┌─ Input for this task

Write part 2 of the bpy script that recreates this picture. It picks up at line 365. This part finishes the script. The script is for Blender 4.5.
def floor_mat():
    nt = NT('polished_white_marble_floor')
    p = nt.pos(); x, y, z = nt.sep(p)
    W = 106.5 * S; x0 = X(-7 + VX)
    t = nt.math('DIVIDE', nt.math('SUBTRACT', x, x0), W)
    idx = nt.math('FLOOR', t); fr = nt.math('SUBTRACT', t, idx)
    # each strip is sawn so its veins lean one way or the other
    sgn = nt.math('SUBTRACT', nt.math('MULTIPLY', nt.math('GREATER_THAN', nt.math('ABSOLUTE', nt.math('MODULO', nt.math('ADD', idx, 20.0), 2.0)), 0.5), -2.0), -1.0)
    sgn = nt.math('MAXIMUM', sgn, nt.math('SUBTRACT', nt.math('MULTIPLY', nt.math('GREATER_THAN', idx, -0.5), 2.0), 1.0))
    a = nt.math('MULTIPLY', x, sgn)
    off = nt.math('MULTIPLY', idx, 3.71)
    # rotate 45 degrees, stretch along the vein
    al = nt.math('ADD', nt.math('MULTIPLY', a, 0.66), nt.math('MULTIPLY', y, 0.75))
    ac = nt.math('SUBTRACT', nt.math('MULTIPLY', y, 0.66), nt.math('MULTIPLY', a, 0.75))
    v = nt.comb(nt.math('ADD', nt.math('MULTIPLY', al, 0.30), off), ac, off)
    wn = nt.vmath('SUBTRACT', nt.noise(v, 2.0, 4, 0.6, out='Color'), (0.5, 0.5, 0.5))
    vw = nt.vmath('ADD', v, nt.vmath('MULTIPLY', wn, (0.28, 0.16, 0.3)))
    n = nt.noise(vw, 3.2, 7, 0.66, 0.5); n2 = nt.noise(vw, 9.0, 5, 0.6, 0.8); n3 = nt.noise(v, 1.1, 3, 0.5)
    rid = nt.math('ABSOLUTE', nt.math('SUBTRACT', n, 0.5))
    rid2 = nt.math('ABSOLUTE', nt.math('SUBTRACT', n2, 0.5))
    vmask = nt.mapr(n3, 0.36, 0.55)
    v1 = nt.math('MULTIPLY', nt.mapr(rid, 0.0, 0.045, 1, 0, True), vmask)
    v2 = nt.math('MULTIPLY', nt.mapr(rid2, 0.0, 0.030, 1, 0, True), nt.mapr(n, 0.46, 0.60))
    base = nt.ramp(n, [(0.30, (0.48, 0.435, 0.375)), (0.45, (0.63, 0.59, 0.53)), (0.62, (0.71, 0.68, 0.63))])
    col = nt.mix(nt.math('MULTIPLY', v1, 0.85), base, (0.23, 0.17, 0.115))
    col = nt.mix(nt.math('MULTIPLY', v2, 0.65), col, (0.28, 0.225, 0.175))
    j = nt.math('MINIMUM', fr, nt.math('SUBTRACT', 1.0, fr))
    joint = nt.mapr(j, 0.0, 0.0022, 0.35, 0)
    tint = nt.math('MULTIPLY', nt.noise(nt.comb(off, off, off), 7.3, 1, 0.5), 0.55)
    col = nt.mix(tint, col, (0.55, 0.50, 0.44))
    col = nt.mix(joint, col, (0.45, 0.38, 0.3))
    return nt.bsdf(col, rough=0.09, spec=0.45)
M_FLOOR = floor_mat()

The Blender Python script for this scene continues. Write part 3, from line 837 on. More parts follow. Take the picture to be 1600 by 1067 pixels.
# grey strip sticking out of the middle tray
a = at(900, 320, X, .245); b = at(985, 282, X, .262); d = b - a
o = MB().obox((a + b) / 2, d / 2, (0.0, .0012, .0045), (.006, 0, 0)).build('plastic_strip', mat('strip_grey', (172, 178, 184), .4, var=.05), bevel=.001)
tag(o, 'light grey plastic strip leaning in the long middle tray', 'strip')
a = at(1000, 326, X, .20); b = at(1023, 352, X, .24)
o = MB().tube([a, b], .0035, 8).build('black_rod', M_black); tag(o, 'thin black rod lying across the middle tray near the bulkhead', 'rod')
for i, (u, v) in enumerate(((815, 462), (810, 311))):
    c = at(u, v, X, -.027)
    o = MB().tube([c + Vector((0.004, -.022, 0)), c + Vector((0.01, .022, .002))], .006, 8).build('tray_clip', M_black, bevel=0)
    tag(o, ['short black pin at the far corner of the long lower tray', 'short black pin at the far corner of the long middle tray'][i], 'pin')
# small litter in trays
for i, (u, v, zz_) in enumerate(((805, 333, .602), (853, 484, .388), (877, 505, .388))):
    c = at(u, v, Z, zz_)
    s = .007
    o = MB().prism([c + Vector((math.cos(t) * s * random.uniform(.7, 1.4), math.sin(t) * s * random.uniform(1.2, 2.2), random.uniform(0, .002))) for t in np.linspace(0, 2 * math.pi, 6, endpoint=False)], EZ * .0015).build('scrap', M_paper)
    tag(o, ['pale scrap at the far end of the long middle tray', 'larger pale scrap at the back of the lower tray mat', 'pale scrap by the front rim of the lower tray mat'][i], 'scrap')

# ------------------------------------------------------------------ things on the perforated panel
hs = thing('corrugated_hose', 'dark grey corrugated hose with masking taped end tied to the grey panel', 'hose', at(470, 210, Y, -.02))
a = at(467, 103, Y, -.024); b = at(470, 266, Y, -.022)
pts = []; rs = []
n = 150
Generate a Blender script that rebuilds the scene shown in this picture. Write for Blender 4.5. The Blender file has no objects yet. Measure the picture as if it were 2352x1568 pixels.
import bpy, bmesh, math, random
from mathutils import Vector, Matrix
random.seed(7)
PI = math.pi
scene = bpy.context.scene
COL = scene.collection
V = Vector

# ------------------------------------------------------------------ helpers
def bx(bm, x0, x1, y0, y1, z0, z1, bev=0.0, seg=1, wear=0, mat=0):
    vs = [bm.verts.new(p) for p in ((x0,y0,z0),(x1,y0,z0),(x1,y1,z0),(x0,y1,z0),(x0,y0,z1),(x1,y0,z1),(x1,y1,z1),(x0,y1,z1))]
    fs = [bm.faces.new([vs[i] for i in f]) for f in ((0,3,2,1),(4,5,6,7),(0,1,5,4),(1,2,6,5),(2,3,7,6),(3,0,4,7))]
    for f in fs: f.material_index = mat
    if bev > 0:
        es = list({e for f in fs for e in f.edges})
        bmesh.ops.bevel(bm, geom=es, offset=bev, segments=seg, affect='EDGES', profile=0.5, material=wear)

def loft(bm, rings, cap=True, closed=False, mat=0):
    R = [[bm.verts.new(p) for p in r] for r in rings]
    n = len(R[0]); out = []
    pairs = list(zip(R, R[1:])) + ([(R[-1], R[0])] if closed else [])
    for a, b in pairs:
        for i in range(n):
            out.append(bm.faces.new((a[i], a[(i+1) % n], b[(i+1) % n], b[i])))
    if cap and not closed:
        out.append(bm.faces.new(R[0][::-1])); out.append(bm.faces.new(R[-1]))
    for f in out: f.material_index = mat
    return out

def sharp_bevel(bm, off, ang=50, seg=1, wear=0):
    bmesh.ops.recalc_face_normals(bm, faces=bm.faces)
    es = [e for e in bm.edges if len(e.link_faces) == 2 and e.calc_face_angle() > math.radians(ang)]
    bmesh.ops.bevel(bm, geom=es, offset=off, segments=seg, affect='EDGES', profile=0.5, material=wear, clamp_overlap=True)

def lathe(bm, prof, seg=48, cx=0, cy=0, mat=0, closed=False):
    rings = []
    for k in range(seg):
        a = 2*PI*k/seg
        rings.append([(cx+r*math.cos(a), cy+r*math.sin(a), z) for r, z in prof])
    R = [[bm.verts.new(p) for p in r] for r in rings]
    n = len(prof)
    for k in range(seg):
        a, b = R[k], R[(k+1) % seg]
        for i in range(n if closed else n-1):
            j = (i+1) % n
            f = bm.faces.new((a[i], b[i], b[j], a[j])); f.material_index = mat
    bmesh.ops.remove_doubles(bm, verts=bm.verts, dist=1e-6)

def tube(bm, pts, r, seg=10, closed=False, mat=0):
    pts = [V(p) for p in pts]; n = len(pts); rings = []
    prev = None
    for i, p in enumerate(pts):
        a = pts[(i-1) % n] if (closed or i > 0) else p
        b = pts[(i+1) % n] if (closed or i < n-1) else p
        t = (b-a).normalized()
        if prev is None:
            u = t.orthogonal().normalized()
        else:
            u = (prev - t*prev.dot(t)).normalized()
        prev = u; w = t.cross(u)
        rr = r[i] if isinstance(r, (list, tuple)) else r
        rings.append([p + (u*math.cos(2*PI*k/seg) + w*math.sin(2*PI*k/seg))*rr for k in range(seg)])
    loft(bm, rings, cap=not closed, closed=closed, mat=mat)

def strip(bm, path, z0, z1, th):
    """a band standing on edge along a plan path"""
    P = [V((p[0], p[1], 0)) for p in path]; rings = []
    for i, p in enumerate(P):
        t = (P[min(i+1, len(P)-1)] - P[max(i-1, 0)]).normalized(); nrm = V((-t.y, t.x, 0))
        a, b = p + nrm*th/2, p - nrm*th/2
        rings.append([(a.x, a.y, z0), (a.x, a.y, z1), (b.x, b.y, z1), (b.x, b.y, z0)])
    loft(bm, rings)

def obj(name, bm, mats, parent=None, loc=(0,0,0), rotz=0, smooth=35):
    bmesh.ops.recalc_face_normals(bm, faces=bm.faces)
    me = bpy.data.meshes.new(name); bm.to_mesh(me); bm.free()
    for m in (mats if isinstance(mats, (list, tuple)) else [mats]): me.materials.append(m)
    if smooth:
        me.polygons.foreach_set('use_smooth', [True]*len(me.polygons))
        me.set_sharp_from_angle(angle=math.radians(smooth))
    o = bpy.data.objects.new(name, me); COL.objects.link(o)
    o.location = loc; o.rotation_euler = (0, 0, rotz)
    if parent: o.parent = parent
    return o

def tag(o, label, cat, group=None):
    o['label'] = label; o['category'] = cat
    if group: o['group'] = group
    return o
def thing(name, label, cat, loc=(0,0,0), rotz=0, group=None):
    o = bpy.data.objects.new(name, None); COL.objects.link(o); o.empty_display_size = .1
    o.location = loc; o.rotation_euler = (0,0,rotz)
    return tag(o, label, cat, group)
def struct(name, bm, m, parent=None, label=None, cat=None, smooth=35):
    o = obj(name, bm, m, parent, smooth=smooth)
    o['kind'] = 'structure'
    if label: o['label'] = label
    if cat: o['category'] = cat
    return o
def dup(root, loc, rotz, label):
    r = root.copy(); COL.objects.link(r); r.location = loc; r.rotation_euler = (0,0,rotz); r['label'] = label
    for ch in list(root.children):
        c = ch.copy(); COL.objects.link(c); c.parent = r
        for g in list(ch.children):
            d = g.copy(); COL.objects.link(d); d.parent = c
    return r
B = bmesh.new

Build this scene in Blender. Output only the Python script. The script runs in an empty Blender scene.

└─

List each line of the entries that holds the string "objects".

Generate a Blender script that rebuilds the scene shown in this picture. Write for Blender 4.5. The Blender file has no objects yet. Measure the picture as if it were 2352x1568 pixels.
    o = bpy.data.objects.new(name, me); COL.objects.link(o)
    o = bpy.data.objects.new(name, None); COL.objects.link(o); o.empty_display_size = .1
    r = root.copy(); COL.objects.link(r); r.location = loc; r.rotation_euler = (0,0,rotz); r['label'] = label
        c = ch.copy(); COL.objects.link(c); c.parent = r
            d = g.copy(); COL.objects.link(d); d.parent = c